### Requirements
Leave out any picture and return the remaining listing below exactly as given.

### Material
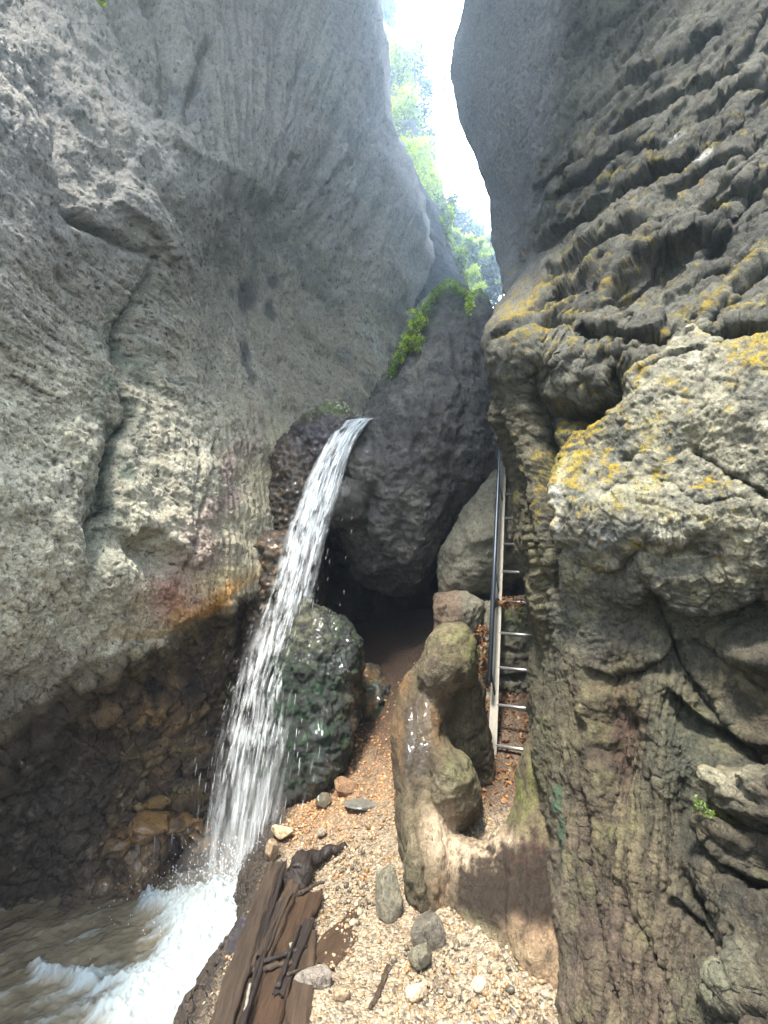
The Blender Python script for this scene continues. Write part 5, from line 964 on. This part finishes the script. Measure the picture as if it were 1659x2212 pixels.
for k, (px, py, d, rx, rz, n, mt, lab) in enumerate([
    (845, 70, 14, .35, .9, 1500, M_LEAF_D, 'topmost dark bush on the far cliff against the sky'),
    (868, 150, 13.4, .55, 1.0, 3000, M_LEAF_B, 'pale green bush hanging high on the far cliff'),
    (903, 135, 13.6, .32, .5, 1000, M_LEAF_D, 'dark leafy branch sticking into the sky from the far cliff top'),
    (878, 235, 13., .45, .8, 2600, M_LEAF_B, 'vivid green bush in the middle of the far cliff'),
    (922, 215, 13.4, .40, .75, 1200, M_LEAF_D, 'open-branched dark bush silhouetted against the sky'),
    (930, 300, 13.2, .30, .7, 1200, M_LEAF_D, 'thin dark bush on the skyline below the open-branched bush'),
    (895, 325, 12.4, .40, .7, 3000, M_LEAF_B, 'brightest yellow-green bush low on the far cliff'),
    (918, 400, 12., .35, .8, 2600, M_LEAF_B, 'green bush draped where the far cliff narrows'),
    (938, 470, 11, .30, .6, 2200, M_LEAF_G, 'green bush above the dark buttress'),
    (965, 520, 10.0, .18, .45, 1800, M_LEAF_B, 'narrow strip of greenery on the buttress edge'),
    (990, 585, 9.6, .16, .35, 1500, M_LEAF_B, 'bright tuft at the lower tip of the buttress edge')]):
    shrub(px, py, d, rx, rz, n, mt, lab, 60 + k, leaf=.055 if mt is not M_LEAF_D else .06, group='bushes on the far cliff')
M_MOSS = leaf_mat('moss_green', (.045, .09, .012), (.20, .32, .03), .4)
# moss and little plants on the boulder crest
def crest(pts, d, spread, n, seed):
    g = np.random.default_rng(seed); pts = np.array(pts, float); L = np.r_[0, np.cumsum(np.hypot(*np.diff(pts, axis=0).T))]; u = g.uniform(0, L[-1], n); px = np.interp(u, L, pts[:, 0]) + g.normal(0, spread, n); py = np.interp(u, L, pts[:, 1]) + g.normal(0, spread, n); k = g.random(n) < .25 + 1.2 * ss(-.2, .3, fbm(np.stack([u / 22., 0 * u, 0 * u], -1), 2, off=4)); px, py = px[k], py[k]; return P(px, py, d + g.uniform(-.25, .3, len(px)))
o = leaves('moss', crest([(1012, 638), (975, 614), (945, 628), (915, 670), (900, 700), (880, 735), (862, 765), (845, 810)], 5.3, 3.6, 15000, 3), .015, M_MOSS, seed=21); tag(o, 'bright green moss fringe along the crest of the wedged boulder', 'moss', kind='stuff')
for k, (px, py, d, rx, rz, n, lab) in enumerate([(885, 738, 5.1, .10, .10, 260, 'leafy little plant with pale flowers on the left shoulder of the boulder'), (866, 765, 5.1, .08, .09, 200, 'small leafy plant lowest on the left shoulder of the boulder'),
    (905, 690, 5.1, .07, .12, 180, 'grassy tuft higher on the left shoulder of the boulder'), (1014, 650, 5.0, .05, .12, 200, 'green plant growing in the notch at the top of the boulder')]):
    shrub(px, py, d, rx, rz, n, M_LEAF_B, lab, 90 + k, leaf=.028, name='ledge_plant', cat='plant')
shrub(1031, 1418, 3.6, .035, .05, 60, M_LEAF_G, 'tiny green seedling beside the foot of the handrail', 96, .016, 'seedling', 'plant')
shrub(1512, 1745, 1.62, .03, .03, 90, M_LEAF_G, 'little green plant in a crack of the right cliff', 97, .008, 'seedling', 'plant')
shrub(205, -2, 4.0, .06, .12, 90, M_LEAF_B, 'bright sprig hanging into view at the top of the left cliff', 98, .03, 'hanging_sprig', 'plant')
# fallen leaves
M_DEAD = leaf_mat('dead_leaves', (.10, .035, .018), (.34, .17, .06), .2)
g = np.random.default_rng(33); n = 900; x = g.uniform(.35, 1.3, n); y = g.uniform(3.0, 4.3, n); k = (g.random(n) < ss(3.0, 3.6, y)); x, y = x[k], y[k]
C = np.stack([x, y, ground_z(x, y) + .012], -1); a = P(g.normal(1042, 9, 160), g.uniform(1350, 1460, 160), 3.95 + g.normal(0, .04, 160)); b = P(g.uniform(1065, 1150, 160), g.normal(1302, 7, 160), 3.98 + g.normal(0, .05, 160))
o = leaves('leaf_litter', np.concatenate([C, a, b]), .028, M_DEAD, seed=34, elong=1.5); tag(o, 'brown fallen leaves strewn round the ladder foot', 'leaf litter', kind='stuff')
w = G(813, 1896, .02); lf, _f = np.array([[0, -.004, 0], [.018, .010, .004], [.045, .004, .010], [.018, -.012, .004]]), None
V = np.array([[0, 0, 0], [.012, .010, .006], [.03, .010, .008], [.05, 0, .004], [.03, -.010, .008], [.012, -.010, .006], [.02, 0, .002]]); o = npmesh('fresh_leaf', V, [[0, 1, 6, 5], [1, 2, 3, 6], [6, 3, 4, 5]], M_LEAF_B, attrs={'rnd': np.ones(7)}); o.location = w; tag(o, 'single fresh green leaf lying on the gravel', 'leaf')

# ---------------------------------------------------------------- HAZE (volume added to imitate veiling glare)
hb = npmesh('haze', np.array([(x, y, z) for x in (-18, 24) for y in (-14, 70) for z in (-2.4, 46)], float), [[0, 1, 3, 2], [4, 6, 7, 5], [0, 4, 5, 1], [2, 3, 7, 6], [0, 2, 6, 4], [1, 5, 7, 3]], smooth=False)
m, t, out = nodes('haze'); pv = N(t, 'ShaderNodeVolumePrincipled'); pv.inputs['Color'].default_value = (.58, .77, 1., 1); pv.inputs['Density'].default_value = HAZE; pv.inputs['Anisotropy'].default_value = .78
t.links.new(pv.outputs[0], out.inputs['Volume']); hb.data.materials.append(m); tag(hb, 'pale haze volume filling the gorge, added to imitate veiling glare', 'haze', kind='stuff')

### Written reply
The Blender Python script for this scene continues. Write part 5, from line 964 on. This part finishes the script. Measure the picture as if it were 1659x2212 pixels.
for k, (px, py, d, rx, rz, n, mt, lab) in enumerate([
    (845, 70, 14, .35, .9, 1500, M_LEAF_D, 'topmost dark bush on the far cliff against the sky'),
    (868, 150, 13.4, .55, 1.0, 3000, M_LEAF_B, 'pale green bush hanging high on the far cliff'),
    (903, 135, 13.6, .32, .5, 1000, M_LEAF_D, 'dark leafy branch sticking into the sky from the far cliff top'),
    (878, 235, 13., .45, .8, 2600, M_LEAF_B, 'vivid green bush in the middle of the far cliff'),
    (922, 215, 13.4, .40, .75, 1200, M_LEAF_D, 'open-branched dark bush silhouetted against the sky'),
    (930, 300, 13.2, .30, .7, 1200, M_LEAF_D, 'thin dark bush on the skyline below the open-branched bush'),
    (895, 325, 12.4, .40, .7, 3000, M_LEAF_B, 'brightest yellow-green bush low on the far cliff'),
    (918, 400, 12., .35, .8, 2600, M_LEAF_B, 'green bush draped where the far cliff narrows'),
    (938, 470, 11, .30, .6, 2200, M_LEAF_G, 'green bush above the dark buttress'),
    (965, 520, 10.0, .18, .45, 1800, M_LEAF_B, 'narrow strip of greenery on the buttress edge'),
    (990, 585, 9.6, .16, .35, 1500, M_LEAF_B, 'bright tuft at the lower tip of the buttress edge')]):
    shrub(px, py, d, rx, rz, n, mt, lab, 60 + k, leaf=.055 if mt is not M_LEAF_D else .06, group='bushes on the far cliff')
M_MOSS = leaf_mat('moss_green', (.045, .09, .012), (.20, .32, .03), .4)
# moss and little plants on the boulder crest
def crest(pts, d, spread, n, seed):
    g = np.random.default_rng(seed); pts = np.array(pts, float); L = np.r_[0, np.cumsum(np.hypot(*np.diff(pts, axis=0).T))]; u = g.uniform(0, L[-1], n); px = np.interp(u, L, pts[:, 0]) + g.normal(0, spread, n); py = np.interp(u, L, pts[:, 1]) + g.normal(0, spread, n); k = g.random(n) < .25 + 1.2 * ss(-.2, .3, fbm(np.stack([u / 22., 0 * u, 0 * u], -1), 2, off=4)); px, py = px[k], py[k]; return P(px, py, d + g.uniform(-.25, .3, len(px)))
o = leaves('moss', crest([(1012, 638), (975, 614), (945, 628), (915, 670), (900, 700), (880, 735), (862, 765), (845, 810)], 5.3, 3.6, 15000, 3), .015, M_MOSS, seed=21); tag(o, 'bright green moss fringe along the crest of the wedged boulder', 'moss', kind='stuff')
for k, (px, py, d, rx, rz, n, lab) in enumerate([(885, 738, 5.1, .10, .10, 260, 'leafy little plant with pale flowers on the left shoulder of the boulder'), (866, 765, 5.1, .08, .09, 200, 'small leafy plant lowest on the left shoulder of the boulder'),
    (905, 690, 5.1, .07, .12, 180, 'grassy tuft higher on the left shoulder of the boulder'), (1014, 650, 5.0, .05, .12, 200, 'green plant growing in the notch at the top of the boulder')]):
    shrub(px, py, d, rx, rz, n, M_LEAF_B, lab, 90 + k, leaf=.028, name='ledge_plant', cat='plant')
shrub(1031, 1418, 3.6, .035, .05, 60, M_LEAF_G, 'tiny green seedling beside the foot of the handrail', 96, .016, 'seedling', 'plant')
shrub(1512, 1745, 1.62, .03, .03, 90, M_LEAF_G, 'little green plant in a crack of the right cliff', 97, .008, 'seedling', 'plant')
shrub(205, -2, 4.0, .06, .12, 90, M_LEAF_B, 'bright sprig hanging into view at the top of the left cliff', 98, .03, 'hanging_sprig', 'plant')
# fallen leaves
M_DEAD = leaf_mat('dead_leaves', (.10, .035, .018), (.34, .17, .06), .2)
g = np.random.default_rng(33); n = 900; x = g.uniform(.35, 1.3, n); y = g.uniform(3.0, 4.3, n); k = (g.random(n) < ss(3.0, 3.6, y)); x, y = x[k], y[k]
C = np.stack([x, y, ground_z(x, y) + .012], -1); a = P(g.normal(1042, 9, 160), g.uniform(1350, 1460, 160), 3.95 + g.normal(0, .04, 160)); b = P(g.uniform(1065, 1150, 160), g.normal(1302, 7, 160), 3.98 + g.normal(0, .05, 160))
o = leaves('leaf_litter', np.concatenate([C, a, b]), .028, M_DEAD, seed=34, elong=1.5); tag(o, 'brown fallen leaves strewn round the ladder foot', 'leaf litter', kind='stuff')
w = G(813, 1896, .02); lf, _f = np.array([[0, -.004, 0], [.018, .010, .004], [.045, .004, .010], [.018, -.012, .004]]), None
V = np.array([[0, 0, 0], [.012, .010, .006], [.03, .010, .008], [.05, 0, .004], [.03, -.010, .008], [.012, -.010, .006], [.02, 0, .002]]); o = npmesh('fresh_leaf', V, [[0, 1, 6, 5], [1, 2, 3, 6], [6, 3, 4, 5]], M_LEAF_B, attrs={'rnd': np.ones(7)}); o.location = w; tag(o, 'single fresh green leaf lying on the gravel', 'leaf')

# ---------------------------------------------------------------- HAZE (volume added to imitate veiling glare)
hb = npmesh('haze', np.array([(x, y, z) for x in (-18, 24) for y in (-14, 70) for z in (-2.4, 46)], float), [[0, 1, 3, 2], [4, 6, 7, 5], [0, 4, 5, 1], [2, 3, 7, 6], [0, 2, 6, 4], [1, 5, 7, 3]], smooth=False)
m, t, out = nodes('haze'); pv = N(t, 'ShaderNodeVolumePrincipled'); pv.inputs['Color'].default_value = (.58, .77, 1., 1); pv.inputs['Density'].default_value = HAZE; pv.inputs['Anisotropy'].default_value = .78
t.links.new(pv.outputs[0], out.inputs['Volume']); hb.data.materials.append(m); tag(hb, 'pale haze volume filling the gorge, added to imitate veiling glare', 'haze', kind='stuff')